**EXERCISE**.
Return the whole listing exactly as it stands.

**SUPPLIED DATA**.

========

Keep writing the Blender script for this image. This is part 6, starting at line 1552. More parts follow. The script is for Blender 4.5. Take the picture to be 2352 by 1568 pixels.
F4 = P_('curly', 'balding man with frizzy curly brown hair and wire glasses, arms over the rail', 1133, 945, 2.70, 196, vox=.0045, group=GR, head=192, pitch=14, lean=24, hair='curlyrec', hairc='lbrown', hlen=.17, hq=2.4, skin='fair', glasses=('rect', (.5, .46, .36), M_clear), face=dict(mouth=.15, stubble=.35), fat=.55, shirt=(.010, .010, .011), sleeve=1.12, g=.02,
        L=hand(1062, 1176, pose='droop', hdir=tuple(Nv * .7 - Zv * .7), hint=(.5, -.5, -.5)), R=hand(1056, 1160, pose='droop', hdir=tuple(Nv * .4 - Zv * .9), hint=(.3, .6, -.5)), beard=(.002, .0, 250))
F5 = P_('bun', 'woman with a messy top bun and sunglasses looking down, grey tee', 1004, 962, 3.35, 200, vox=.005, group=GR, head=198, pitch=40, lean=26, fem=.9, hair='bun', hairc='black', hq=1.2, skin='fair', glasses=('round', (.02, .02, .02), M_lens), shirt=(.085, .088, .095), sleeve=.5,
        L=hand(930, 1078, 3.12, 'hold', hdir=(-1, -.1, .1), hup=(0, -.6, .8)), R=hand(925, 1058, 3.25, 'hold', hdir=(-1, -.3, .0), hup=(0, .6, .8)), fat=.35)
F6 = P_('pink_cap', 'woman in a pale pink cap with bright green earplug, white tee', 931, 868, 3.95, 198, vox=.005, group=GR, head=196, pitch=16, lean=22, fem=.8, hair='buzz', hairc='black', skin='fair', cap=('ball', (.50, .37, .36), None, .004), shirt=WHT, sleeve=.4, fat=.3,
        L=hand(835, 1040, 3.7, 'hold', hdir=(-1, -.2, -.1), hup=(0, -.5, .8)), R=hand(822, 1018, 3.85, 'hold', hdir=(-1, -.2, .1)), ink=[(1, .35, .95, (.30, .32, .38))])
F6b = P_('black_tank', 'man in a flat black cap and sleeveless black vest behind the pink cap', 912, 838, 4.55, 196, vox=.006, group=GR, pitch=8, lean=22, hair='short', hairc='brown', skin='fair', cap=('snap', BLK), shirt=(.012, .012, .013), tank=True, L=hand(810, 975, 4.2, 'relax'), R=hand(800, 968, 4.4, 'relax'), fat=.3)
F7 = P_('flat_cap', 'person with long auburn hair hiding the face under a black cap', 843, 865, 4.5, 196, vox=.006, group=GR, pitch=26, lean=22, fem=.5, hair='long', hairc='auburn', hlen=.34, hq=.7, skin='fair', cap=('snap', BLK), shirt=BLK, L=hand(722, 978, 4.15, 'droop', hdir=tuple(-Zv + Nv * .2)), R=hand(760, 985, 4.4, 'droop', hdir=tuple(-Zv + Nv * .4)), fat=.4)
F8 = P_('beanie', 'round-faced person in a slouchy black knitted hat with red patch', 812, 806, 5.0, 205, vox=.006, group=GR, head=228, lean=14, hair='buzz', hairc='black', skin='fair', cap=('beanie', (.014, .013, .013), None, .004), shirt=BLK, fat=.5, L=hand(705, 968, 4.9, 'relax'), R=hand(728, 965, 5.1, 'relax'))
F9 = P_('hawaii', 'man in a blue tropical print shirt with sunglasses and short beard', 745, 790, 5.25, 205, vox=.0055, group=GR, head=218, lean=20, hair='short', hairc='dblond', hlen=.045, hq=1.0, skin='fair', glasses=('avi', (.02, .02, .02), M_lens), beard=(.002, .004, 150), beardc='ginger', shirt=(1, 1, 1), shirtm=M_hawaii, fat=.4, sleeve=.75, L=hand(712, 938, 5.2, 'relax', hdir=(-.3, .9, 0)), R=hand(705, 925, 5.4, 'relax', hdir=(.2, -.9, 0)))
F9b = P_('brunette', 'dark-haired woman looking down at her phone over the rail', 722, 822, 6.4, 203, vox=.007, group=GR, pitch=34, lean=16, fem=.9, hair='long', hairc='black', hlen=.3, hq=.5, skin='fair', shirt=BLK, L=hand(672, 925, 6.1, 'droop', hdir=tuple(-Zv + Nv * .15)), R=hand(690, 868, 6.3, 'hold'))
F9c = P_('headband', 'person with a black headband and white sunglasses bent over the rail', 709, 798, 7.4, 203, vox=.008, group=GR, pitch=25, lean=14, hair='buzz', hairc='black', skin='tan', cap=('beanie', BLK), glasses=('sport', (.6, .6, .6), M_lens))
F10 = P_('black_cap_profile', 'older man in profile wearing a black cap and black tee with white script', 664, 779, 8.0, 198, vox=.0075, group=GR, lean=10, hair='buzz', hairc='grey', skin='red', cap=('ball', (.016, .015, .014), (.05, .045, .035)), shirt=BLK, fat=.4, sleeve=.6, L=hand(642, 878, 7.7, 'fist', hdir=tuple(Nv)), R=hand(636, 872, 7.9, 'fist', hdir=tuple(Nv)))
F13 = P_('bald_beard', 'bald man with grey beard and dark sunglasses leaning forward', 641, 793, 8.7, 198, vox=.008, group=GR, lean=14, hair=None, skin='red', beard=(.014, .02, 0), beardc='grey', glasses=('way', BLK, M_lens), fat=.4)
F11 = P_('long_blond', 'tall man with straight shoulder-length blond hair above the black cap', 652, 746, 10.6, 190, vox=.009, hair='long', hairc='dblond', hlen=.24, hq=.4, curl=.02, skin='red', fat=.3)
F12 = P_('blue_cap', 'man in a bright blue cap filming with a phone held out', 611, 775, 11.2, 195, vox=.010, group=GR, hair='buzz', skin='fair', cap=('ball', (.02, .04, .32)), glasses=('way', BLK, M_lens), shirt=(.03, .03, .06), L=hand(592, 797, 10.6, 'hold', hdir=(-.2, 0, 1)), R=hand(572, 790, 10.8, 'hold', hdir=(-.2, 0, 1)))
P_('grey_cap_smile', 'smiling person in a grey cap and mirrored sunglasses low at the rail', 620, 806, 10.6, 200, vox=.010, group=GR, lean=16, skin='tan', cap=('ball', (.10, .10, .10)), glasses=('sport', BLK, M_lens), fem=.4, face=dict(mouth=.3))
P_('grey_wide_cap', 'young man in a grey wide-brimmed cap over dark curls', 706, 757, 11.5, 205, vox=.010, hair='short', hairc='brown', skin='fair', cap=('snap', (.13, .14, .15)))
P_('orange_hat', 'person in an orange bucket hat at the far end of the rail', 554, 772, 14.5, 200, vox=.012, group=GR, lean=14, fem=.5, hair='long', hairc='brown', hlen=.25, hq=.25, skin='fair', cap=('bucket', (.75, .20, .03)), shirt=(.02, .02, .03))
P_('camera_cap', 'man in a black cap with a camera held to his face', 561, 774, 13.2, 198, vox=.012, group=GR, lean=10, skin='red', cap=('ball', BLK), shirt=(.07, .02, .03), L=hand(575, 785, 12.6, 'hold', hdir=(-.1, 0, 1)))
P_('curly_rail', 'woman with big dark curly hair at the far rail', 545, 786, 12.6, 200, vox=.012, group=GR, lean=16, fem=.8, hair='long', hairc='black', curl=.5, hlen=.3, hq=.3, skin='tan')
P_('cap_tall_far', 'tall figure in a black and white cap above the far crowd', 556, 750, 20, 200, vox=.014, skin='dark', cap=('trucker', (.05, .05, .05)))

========

**THE OUTPUT**.
Keep writing the Blender script for this image. This is part 6, starting at line 1552. More parts follow. The script is for Blender 4.5. Take the picture to be 2352 by 1568 pixels.
F4 = P_('curly', 'balding man with frizzy curly brown hair and wire glasses, arms over the rail', 1133, 945, 2.70, 196, vox=.0045, group=GR, head=192, pitch=14, lean=24, hair='curlyrec', hairc='lbrown', hlen=.17, hq=2.4, skin='fair', glasses=('rect', (.5, .46, .36), M_clear), face=dict(mouth=.15, stubble=.35), fat=.55, shirt=(.010, .010, .011), sleeve=1.12, g=.02,
        L=hand(1062, 1176, pose='droop', hdir=tuple(Nv * .7 - Zv * .7), hint=(.5, -.5, -.5)), R=hand(1056, 1160, pose='droop', hdir=tuple(Nv * .4 - Zv * .9), hint=(.3, .6, -.5)), beard=(.002, .0, 250))
F5 = P_('bun', 'woman with a messy top bun and sunglasses looking down, grey tee', 1004, 962, 3.35, 200, vox=.005, group=GR, head=198, pitch=40, lean=26, fem=.9, hair='bun', hairc='black', hq=1.2, skin='fair', glasses=('round', (.02, .02, .02), M_lens), shirt=(.085, .088, .095), sleeve=.5,
        L=hand(930, 1078, 3.12, 'hold', hdir=(-1, -.1, .1), hup=(0, -.6, .8)), R=hand(925, 1058, 3.25, 'hold', hdir=(-1, -.3, .0), hup=(0, .6, .8)), fat=.35)
F6 = P_('pink_cap', 'woman in a pale pink cap with bright green earplug, white tee', 931, 868, 3.95, 198, vox=.005, group=GR, head=196, pitch=16, lean=22, fem=.8, hair='buzz', hairc='black', skin='fair', cap=('ball', (.50, .37, .36), None, .004), shirt=WHT, sleeve=.4, fat=.3,
        L=hand(835, 1040, 3.7, 'hold', hdir=(-1, -.2, -.1), hup=(0, -.5, .8)), R=hand(822, 1018, 3.85, 'hold', hdir=(-1, -.2, .1)), ink=[(1, .35, .95, (.30, .32, .38))])
F6b = P_('black_tank', 'man in a flat black cap and sleeveless black vest behind the pink cap', 912, 838, 4.55, 196, vox=.006, group=GR, pitch=8, lean=22, hair='short', hairc='brown', skin='fair', cap=('snap', BLK), shirt=(.012, .012, .013), tank=True, L=hand(810, 975, 4.2, 'relax'), R=hand(800, 968, 4.4, 'relax'), fat=.3)
F7 = P_('flat_cap', 'person with long auburn hair hiding the face under a black cap', 843, 865, 4.5, 196, vox=.006, group=GR, pitch=26, lean=22, fem=.5, hair='long', hairc='auburn', hlen=.34, hq=.7, skin='fair', cap=('snap', BLK), shirt=BLK, L=hand(722, 978, 4.15, 'droop', hdir=tuple(-Zv + Nv * .2)), R=hand(760, 985, 4.4, 'droop', hdir=tuple(-Zv + Nv * .4)), fat=.4)
F8 = P_('beanie', 'round-faced person in a slouchy black knitted hat with red patch', 812, 806, 5.0, 205, vox=.006, group=GR, head=228, lean=14, hair='buzz', hairc='black', skin='fair', cap=('beanie', (.014, .013, .013), None, .004), shirt=BLK, fat=.5, L=hand(705, 968, 4.9, 'relax'), R=hand(728, 965, 5.1, 'relax'))
F9 = P_('hawaii', 'man in a blue tropical print shirt with sunglasses and short beard', 745, 790, 5.25, 205, vox=.0055, group=GR, head=218, lean=20, hair='short', hairc='dblond', hlen=.045, hq=1.0, skin='fair', glasses=('avi', (.02, .02, .02), M_lens), beard=(.002, .004, 150), beardc='ginger', shirt=(1, 1, 1), shirtm=M_hawaii, fat=.4, sleeve=.75, L=hand(712, 938, 5.2, 'relax', hdir=(-.3, .9, 0)), R=hand(705, 925, 5.4, 'relax', hdir=(.2, -.9, 0)))
F9b = P_('brunette', 'dark-haired woman looking down at her phone over the rail', 722, 822, 6.4, 203, vox=.007, group=GR, pitch=34, lean=16, fem=.9, hair='long', hairc='black', hlen=.3, hq=.5, skin='fair', shirt=BLK, L=hand(672, 925, 6.1, 'droop', hdir=tuple(-Zv + Nv * .15)), R=hand(690, 868, 6.3, 'hold'))
F9c = P_('headband', 'person with a black headband and white sunglasses bent over the rail', 709, 798, 7.4, 203, vox=.008, group=GR, pitch=25, lean=14, hair='buzz', hairc='black', skin='tan', cap=('beanie', BLK), glasses=('sport', (.6, .6, .6), M_lens))
F10 = P_('black_cap_profile', 'older man in profile wearing a black cap and black tee with white script', 664, 779, 8.0, 198, vox=.0075, group=GR, lean=10, hair='buzz', hairc='grey', skin='red', cap=('ball', (.016, .015, .014), (.05, .045, .035)), shirt=BLK, fat=.4, sleeve=.6, L=hand(642, 878, 7.7, 'fist', hdir=tuple(Nv)), R=hand(636, 872, 7.9, 'fist', hdir=tuple(Nv)))
F13 = P_('bald_beard', 'bald man with grey beard and dark sunglasses leaning forward', 641, 793, 8.7, 198, vox=.008, group=GR, lean=14, hair=None, skin='red', beard=(.014, .02, 0), beardc='grey', glasses=('way', BLK, M_lens), fat=.4)
F11 = P_('long_blond', 'tall man with straight shoulder-length blond hair above the black cap', 652, 746, 10.6, 190, vox=.009, hair='long', hairc='dblond', hlen=.24, hq=.4, curl=.02, skin='red', fat=.3)
F12 = P_('blue_cap', 'man in a bright blue cap filming with a phone held out', 611, 775, 11.2, 195, vox=.010, group=GR, hair='buzz', skin='fair', cap=('ball', (.02, .04, .32)), glasses=('way', BLK, M_lens), shirt=(.03, .03, .06), L=hand(592, 797, 10.6, 'hold', hdir=(-.2, 0, 1)), R=hand(572, 790, 10.8, 'hold', hdir=(-.2, 0, 1)))
P_('grey_cap_smile', 'smiling person in a grey cap and mirrored sunglasses low at the rail', 620, 806, 10.6, 200, vox=.010, group=GR, lean=16, skin='tan', cap=('ball', (.10, .10, .10)), glasses=('sport', BLK, M_lens), fem=.4, face=dict(mouth=.3))
P_('grey_wide_cap', 'young man in a grey wide-brimmed cap over dark curls', 706, 757, 11.5, 205, vox=.010, hair='short', hairc='brown', skin='fair', cap=('snap', (.13, .14, .15)))
P_('orange_hat', 'person in an orange bucket hat at the far end of the rail', 554, 772, 14.5, 200, vox=.012, group=GR, lean=14, fem=.5, hair='long', hairc='brown', hlen=.25, hq=.25, skin='fair', cap=('bucket', (.75, .20, .03)), shirt=(.02, .02, .03))
P_('camera_cap', 'man in a black cap with a camera held to his face', 561, 774, 13.2, 198, vox=.012, group=GR, lean=10, skin='red', cap=('ball', BLK), shirt=(.07, .02, .03), L=hand(575, 785, 12.6, 'hold', hdir=(-.1, 0, 1)))
P_('curly_rail', 'woman with big dark curly hair at the far rail', 545, 786, 12.6, 200, vox=.012, group=GR, lean=16, fem=.8, hair='long', hairc='black', curl=.5, hlen=.3, hq=.3, skin='tan')
P_('cap_tall_far', 'tall figure in a black and white cap above the far crowd', 556, 750, 20, 200, vox=.014, skin='dark', cap=('trucker', (.05, .05, .05)))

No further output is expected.